## STORED DATA
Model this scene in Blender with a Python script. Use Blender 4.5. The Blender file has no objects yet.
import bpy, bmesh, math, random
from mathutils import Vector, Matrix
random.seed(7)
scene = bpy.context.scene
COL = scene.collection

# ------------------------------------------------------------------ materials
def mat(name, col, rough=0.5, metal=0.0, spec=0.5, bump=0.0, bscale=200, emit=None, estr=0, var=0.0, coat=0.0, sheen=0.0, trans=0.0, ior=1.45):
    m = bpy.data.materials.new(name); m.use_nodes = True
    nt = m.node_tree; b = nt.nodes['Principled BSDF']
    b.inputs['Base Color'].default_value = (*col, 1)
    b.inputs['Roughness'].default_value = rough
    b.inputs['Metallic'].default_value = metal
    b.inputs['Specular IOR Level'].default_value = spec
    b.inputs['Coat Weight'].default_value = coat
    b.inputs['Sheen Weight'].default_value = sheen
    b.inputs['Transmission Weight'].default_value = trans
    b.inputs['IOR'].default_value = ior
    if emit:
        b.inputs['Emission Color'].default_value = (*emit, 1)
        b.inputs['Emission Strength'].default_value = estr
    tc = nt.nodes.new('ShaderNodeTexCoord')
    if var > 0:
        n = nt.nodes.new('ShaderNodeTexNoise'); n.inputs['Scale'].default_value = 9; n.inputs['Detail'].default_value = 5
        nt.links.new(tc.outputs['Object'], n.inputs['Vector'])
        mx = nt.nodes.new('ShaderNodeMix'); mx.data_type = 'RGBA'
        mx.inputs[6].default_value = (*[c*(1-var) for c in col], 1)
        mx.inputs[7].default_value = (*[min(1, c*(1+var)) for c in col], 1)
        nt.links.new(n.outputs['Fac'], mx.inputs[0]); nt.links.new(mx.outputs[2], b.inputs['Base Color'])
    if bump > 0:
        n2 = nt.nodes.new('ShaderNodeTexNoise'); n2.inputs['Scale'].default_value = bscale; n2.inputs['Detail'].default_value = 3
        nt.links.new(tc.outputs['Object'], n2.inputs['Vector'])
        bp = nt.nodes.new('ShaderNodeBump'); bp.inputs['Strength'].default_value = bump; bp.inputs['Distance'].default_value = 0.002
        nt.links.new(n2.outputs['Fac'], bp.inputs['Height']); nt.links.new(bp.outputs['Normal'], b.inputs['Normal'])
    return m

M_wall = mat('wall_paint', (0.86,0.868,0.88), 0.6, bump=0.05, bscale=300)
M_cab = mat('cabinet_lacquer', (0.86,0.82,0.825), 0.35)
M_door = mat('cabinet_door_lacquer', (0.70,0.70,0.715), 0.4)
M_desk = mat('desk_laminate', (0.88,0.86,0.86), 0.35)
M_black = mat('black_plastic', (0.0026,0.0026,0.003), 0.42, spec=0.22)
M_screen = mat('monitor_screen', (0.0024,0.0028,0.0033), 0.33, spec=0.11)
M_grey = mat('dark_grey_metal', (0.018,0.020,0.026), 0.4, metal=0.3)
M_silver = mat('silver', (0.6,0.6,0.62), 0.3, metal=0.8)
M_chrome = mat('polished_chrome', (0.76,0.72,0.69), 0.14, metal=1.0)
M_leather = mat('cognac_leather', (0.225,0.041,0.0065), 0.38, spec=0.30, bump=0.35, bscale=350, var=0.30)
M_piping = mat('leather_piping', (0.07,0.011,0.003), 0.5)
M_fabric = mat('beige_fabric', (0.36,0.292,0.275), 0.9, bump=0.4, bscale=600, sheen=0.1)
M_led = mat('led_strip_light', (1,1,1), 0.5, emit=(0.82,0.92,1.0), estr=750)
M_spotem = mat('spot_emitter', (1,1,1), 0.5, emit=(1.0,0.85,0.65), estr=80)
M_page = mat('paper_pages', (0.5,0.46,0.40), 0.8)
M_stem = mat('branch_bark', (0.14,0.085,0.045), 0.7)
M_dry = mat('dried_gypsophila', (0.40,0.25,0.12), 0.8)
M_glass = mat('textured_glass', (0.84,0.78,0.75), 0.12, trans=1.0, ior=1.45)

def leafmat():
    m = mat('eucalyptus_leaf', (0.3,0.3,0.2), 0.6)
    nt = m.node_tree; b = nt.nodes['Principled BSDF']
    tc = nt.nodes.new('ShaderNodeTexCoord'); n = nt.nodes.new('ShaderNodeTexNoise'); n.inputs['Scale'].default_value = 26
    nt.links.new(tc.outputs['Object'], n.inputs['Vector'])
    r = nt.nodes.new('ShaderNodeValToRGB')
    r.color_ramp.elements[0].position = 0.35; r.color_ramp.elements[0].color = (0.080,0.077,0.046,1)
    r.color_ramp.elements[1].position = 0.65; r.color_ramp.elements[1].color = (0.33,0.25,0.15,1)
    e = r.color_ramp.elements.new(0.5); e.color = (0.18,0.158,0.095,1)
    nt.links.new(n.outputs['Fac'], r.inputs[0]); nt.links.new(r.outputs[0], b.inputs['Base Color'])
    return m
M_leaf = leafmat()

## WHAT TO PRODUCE
Locate each line containing the string "scene" and show it.

## FINAL RESULT
Model this scene in Blender with a Python script. Use Blender 4.5. The Blender file has no objects yet.
scene = bpy.context.scene
COL = scene.collection